* **COLLECTED MATERIAL**:
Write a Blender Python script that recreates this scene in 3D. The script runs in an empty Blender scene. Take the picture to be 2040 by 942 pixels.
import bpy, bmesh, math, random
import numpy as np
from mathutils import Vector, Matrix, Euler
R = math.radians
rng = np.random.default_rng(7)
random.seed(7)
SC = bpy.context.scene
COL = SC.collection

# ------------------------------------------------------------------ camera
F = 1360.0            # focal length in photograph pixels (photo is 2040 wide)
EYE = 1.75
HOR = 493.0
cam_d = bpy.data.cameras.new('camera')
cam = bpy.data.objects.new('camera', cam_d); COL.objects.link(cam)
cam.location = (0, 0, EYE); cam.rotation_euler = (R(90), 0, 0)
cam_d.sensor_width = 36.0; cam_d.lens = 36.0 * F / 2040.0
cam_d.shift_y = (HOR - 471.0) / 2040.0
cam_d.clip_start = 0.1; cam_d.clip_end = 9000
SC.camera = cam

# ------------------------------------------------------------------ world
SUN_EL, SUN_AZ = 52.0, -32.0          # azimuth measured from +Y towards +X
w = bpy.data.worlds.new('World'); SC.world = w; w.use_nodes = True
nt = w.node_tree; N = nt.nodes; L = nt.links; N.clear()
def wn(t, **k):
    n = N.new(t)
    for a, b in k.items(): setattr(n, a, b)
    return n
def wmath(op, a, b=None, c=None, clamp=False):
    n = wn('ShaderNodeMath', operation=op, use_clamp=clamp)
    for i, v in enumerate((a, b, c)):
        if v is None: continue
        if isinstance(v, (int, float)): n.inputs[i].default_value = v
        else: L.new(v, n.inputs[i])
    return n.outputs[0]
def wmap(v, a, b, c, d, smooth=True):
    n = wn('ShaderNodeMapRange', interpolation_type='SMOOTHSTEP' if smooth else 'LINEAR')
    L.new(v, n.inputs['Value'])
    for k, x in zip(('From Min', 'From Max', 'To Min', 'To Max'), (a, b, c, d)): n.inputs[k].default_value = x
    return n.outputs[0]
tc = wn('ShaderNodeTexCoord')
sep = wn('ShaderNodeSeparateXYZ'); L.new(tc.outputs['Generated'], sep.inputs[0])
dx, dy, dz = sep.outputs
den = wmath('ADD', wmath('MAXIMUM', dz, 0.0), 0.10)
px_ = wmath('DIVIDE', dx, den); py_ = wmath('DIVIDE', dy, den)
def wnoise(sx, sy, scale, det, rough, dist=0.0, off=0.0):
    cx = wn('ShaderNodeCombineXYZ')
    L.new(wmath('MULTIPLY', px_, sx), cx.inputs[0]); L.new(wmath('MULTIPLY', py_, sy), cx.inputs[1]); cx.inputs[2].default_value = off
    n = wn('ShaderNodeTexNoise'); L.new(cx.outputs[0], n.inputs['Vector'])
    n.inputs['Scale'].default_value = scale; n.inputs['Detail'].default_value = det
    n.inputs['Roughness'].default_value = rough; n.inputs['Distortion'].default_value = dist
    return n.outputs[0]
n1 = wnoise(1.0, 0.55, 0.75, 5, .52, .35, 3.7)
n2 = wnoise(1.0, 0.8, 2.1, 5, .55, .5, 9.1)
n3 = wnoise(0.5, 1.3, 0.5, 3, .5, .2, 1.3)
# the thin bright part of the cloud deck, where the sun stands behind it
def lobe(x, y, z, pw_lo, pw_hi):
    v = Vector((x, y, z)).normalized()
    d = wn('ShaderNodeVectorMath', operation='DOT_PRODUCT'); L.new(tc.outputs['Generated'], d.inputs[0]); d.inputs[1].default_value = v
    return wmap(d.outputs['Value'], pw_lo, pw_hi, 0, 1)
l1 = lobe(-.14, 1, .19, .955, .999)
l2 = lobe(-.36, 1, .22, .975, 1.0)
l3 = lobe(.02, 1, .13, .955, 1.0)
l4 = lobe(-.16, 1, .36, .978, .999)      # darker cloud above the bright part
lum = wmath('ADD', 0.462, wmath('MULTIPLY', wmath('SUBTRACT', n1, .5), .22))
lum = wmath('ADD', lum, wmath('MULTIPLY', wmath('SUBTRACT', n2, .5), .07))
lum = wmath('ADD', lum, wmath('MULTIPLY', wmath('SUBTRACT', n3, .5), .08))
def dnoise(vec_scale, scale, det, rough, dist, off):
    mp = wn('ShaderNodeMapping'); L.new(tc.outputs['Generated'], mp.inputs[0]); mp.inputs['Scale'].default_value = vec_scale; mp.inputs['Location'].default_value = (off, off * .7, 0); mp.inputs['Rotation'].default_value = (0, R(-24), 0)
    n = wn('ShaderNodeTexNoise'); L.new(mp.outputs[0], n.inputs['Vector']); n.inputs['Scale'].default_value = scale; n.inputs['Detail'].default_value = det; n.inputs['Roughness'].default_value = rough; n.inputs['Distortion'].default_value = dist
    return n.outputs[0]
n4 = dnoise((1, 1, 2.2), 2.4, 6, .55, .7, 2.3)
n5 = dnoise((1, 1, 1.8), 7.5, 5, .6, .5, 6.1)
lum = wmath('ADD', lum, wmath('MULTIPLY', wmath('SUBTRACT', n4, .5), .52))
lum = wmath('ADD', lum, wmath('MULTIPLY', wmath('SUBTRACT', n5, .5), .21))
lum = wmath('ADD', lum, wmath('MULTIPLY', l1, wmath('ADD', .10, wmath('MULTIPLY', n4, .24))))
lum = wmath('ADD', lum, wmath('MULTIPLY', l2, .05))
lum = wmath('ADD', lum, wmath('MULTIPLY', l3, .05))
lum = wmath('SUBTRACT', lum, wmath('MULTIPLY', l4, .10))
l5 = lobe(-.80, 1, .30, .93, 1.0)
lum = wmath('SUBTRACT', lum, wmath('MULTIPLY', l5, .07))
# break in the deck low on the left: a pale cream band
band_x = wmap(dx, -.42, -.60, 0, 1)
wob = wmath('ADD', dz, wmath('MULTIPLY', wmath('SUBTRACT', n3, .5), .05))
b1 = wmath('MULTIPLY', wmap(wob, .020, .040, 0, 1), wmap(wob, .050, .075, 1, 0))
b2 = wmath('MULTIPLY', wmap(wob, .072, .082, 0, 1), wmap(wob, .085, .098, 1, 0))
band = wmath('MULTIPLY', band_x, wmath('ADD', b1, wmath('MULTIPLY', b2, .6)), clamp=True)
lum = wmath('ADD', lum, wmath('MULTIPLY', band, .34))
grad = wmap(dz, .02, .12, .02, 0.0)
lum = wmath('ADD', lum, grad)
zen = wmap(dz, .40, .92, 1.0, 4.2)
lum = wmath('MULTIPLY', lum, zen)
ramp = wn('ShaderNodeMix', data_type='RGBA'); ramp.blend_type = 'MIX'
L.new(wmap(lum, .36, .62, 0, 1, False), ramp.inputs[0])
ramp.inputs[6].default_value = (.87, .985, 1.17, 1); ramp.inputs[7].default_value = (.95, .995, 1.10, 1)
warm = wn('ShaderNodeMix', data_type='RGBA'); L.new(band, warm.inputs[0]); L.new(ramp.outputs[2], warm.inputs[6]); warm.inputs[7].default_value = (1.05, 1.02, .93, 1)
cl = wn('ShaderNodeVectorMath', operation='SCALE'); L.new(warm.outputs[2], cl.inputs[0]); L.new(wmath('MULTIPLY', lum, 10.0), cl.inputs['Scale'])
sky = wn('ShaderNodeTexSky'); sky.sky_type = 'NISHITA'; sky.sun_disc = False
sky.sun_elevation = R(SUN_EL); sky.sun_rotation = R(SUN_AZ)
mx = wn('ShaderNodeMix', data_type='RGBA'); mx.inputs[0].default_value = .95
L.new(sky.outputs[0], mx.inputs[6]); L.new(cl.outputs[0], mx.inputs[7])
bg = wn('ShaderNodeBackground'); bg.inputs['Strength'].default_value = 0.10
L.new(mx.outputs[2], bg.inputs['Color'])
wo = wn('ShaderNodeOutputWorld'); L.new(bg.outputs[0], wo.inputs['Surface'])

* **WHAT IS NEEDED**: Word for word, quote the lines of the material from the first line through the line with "COL = SC.collection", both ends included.

* **EXERCISE OUTPUT**:
Write a Blender Python script that recreates this scene in 3D. The script runs in an empty Blender scene. Take the picture to be 2040 by 942 pixels.
import bpy, bmesh, math, random
import numpy as np
from mathutils import Vector, Matrix, Euler
R = math.radians
rng = np.random.default_rng(7)
random.seed(7)
SC = bpy.context.scene
COL = SC.collection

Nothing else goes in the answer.